* [PROBLEM STATEMENT] Extract, unchanged, every line from the top of the material below through the line with "S = bpy.context.scene; COL = S.collection", and no more.
** Begin **
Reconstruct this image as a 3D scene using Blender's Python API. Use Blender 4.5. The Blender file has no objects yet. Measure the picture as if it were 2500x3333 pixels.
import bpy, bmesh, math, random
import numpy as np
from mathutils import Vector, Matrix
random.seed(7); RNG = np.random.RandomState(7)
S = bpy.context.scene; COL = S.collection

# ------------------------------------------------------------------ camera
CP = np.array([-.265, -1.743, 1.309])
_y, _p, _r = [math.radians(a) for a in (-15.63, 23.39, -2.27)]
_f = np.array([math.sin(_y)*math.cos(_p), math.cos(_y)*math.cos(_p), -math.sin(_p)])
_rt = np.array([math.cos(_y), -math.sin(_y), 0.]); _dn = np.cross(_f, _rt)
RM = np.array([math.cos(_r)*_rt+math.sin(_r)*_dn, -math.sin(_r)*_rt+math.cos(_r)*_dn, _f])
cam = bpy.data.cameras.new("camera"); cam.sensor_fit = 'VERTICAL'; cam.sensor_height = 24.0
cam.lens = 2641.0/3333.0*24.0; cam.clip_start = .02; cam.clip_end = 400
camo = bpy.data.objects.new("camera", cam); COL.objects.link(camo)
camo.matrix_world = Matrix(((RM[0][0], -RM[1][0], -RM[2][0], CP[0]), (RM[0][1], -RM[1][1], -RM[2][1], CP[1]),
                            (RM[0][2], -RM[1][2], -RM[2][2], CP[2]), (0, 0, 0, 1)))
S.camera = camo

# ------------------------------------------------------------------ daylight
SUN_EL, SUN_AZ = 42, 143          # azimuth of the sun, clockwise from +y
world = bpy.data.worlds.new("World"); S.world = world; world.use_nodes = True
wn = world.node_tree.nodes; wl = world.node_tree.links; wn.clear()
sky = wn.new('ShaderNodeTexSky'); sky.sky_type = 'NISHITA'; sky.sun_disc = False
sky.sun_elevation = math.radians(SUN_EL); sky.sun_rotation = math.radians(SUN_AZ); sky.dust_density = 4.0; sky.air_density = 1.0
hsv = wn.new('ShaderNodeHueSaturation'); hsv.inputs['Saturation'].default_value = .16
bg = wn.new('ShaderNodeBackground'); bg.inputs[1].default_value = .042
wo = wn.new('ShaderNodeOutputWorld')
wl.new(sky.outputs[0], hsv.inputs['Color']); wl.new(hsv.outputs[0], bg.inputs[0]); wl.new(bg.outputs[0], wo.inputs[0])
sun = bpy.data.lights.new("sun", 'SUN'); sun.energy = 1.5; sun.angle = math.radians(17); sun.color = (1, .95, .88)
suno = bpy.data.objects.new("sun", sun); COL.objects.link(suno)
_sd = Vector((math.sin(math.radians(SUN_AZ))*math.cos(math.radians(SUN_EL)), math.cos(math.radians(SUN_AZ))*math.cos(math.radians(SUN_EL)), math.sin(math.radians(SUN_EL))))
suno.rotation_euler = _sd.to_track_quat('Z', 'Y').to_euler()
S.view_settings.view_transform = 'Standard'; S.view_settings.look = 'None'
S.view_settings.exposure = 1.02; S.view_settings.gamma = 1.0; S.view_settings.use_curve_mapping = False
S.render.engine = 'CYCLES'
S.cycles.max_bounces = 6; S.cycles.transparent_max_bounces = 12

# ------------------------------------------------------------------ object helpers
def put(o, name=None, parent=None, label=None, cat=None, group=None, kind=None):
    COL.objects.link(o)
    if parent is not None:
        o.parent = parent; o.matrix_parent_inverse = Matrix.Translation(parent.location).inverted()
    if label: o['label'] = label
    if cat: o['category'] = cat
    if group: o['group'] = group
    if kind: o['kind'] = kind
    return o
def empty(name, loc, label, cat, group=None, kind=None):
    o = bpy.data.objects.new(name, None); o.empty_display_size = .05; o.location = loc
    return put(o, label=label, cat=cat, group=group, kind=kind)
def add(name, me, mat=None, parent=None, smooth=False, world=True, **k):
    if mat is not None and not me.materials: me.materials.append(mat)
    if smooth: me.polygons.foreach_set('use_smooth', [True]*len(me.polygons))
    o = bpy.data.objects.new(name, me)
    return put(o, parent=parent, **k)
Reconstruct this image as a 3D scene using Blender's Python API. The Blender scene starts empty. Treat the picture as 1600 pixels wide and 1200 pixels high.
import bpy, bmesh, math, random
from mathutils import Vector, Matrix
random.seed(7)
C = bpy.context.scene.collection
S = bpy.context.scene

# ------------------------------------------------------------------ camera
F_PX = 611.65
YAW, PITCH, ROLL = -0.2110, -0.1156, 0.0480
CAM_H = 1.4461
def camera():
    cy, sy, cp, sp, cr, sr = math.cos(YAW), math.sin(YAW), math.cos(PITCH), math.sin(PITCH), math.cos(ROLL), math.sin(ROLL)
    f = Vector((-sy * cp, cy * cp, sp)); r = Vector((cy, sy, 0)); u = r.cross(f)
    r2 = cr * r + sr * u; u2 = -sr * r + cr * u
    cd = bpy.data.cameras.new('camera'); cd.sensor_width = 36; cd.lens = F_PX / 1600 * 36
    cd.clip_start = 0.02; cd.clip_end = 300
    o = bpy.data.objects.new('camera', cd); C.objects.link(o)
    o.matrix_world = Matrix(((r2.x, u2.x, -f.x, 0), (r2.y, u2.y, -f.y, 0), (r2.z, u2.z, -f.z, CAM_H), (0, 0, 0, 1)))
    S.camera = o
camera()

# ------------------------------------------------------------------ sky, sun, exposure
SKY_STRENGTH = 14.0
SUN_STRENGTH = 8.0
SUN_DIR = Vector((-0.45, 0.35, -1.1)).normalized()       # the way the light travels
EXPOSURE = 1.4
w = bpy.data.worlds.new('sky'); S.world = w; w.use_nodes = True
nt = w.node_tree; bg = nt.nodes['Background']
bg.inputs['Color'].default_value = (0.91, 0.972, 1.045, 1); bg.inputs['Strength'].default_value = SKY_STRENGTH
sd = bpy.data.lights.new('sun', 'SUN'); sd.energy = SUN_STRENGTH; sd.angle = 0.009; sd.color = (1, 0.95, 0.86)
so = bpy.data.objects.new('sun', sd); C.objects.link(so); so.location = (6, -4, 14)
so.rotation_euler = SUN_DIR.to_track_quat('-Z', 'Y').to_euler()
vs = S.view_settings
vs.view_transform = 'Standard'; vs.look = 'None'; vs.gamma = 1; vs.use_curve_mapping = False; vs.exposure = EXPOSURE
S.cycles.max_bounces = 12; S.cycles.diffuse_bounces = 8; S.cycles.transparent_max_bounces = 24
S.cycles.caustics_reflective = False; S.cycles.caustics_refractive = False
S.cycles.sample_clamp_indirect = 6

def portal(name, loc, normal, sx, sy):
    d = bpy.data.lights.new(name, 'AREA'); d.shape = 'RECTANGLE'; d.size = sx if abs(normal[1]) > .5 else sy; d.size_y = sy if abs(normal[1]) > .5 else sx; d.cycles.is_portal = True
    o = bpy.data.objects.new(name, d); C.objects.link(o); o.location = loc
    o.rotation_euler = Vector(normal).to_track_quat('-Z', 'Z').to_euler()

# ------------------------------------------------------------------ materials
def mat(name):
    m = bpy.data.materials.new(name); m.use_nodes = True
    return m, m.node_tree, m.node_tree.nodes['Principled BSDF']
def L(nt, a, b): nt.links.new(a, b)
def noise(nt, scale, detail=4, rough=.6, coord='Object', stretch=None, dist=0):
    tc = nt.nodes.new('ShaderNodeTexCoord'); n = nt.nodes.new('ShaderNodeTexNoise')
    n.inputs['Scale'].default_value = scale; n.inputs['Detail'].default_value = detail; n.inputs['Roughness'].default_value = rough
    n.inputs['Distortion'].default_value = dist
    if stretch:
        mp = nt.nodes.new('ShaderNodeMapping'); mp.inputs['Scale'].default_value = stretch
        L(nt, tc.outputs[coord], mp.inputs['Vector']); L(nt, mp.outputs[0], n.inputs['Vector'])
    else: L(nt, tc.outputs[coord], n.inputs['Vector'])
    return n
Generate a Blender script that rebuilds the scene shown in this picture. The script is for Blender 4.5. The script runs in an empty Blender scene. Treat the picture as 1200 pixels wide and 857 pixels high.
** End **
* [OUTPUT FOR THIS TASK]
Reconstruct this image as a 3D scene using Blender's Python API. Use Blender 4.5. The Blender file has no objects yet. Measure the picture as if it were 2500x3333 pixels.
import bpy, bmesh, math, random
import numpy as np
from mathutils import Vector, Matrix
random.seed(7); RNG = np.random.RandomState(7)
S = bpy.context.scene; COL = S.collection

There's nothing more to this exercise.